Arde París, pero ¿cuáles son las razones de fondo? El descontento es general, el diésel ha sido simplemente la espoleta que ha prendido el incendio. Ahora se pide una cabeza, la del Presidente. El joven Macron que se ha perdido en las sombras del Louvre aquella noche triunfal antes de entrar en el Palacio del Eliseo. Aquella aureola de invencible y aquella ignota ilusión han muerto. Los viejos demonios vuelven. Se acabó la distensión. No hay tregua.
No son los chalecos; es el descontento el que ha prendido con rabia. La excusa era cualquiera. Los antisistema acechaban agazapados desde que los brutales atentados de París de hace unos años les habían silenciado y echado de las calles. Todo vale. En frente hay inexperiencia y juventud que no dialoga en realidad. Un presidente que cuida lo mediático y que ha cometido precisamente errores garrafales en este ámbito.

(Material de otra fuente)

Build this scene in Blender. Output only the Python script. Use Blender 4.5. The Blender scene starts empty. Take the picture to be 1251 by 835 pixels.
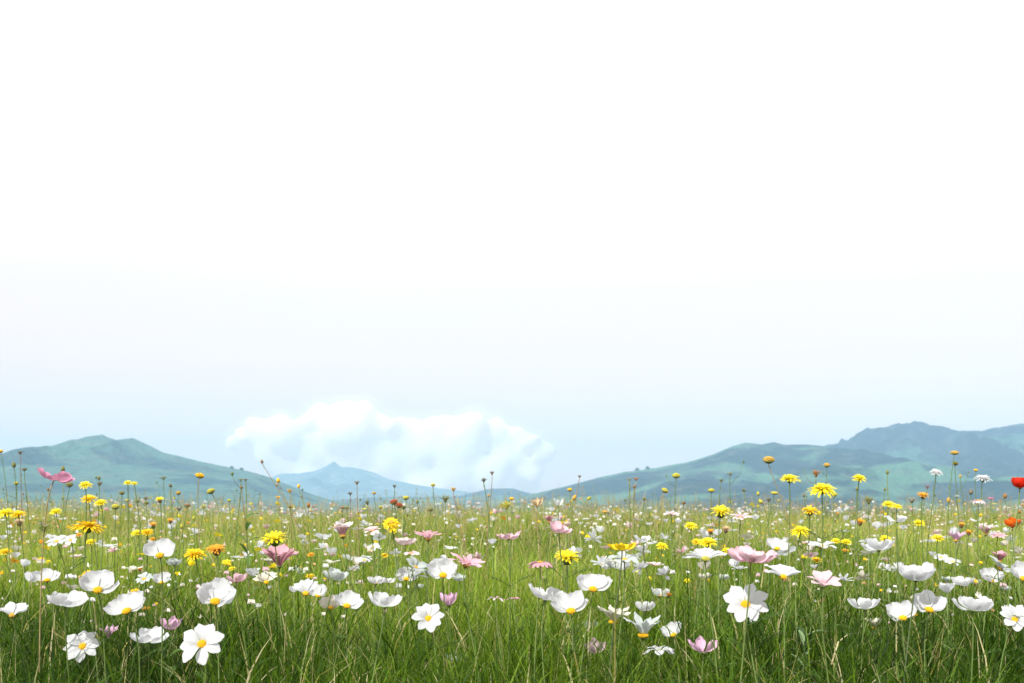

Dos años como ministro y otros dos como miembro de un gabinete eran la experiencia política del presidente. Suficiente frente a las viejas formas que han sido, de momento, barridas. Pero ahora evidencian soledad, imprecisión y un discurso cambiante y ambivalente.
Difícil el momento para un presidente que atraviesa su peor momento político y que, si hace año y medio encarnaba el Estado cual nuevo monarca, ahora centra las iras de ese mismo pueblo que no se siente representado con el rumbo.
Los partidos tradicionales han sido volatilizados. Desposeídos de credibilidad. Y hoy hacen falta voces plurales, las mismas que tienen que reunirse alrededor del Presidente, y este los necesita, pese a haber sido un vendaval que los barrió en las presidenciales, tanto a socialistas como a los viejos gaullistas republicanos.
Lo peor de todo es que lo que está sucediendo en Francia puede suceder en cualquier otro país vecino. El por qué no lo hace todavía es una incógnita en una sociedad de mileuristas y desempleados donde lo nuevo, lo tecnológico, las redes, el big data amenazan si no se sabe aprovechar la oportunidad. Pero eso nuevo no cultivará los campos ses, ni sus viñedos ni arrojará diésel a sus camiones y tractores.
El Presidente de un cambio en Francia se topa de frente con una realidad adusta. Otros presidentes miraron hacia otro lado. Macron puede hacer lo mismo que Hollande, que Sarkozy, que Chirac, seguir apelando a una grandeur que termina en las periferias donde el desempleo, la marginación, la violencia pueden prender con más fuerza aún.
Los chalecos amarillos han puesto contra las cuerdas al régimen de la V República. Y todos lo saben, como también empiezan a ignorar lo que verdaderamente hay detrás del gran trampantojo político francés.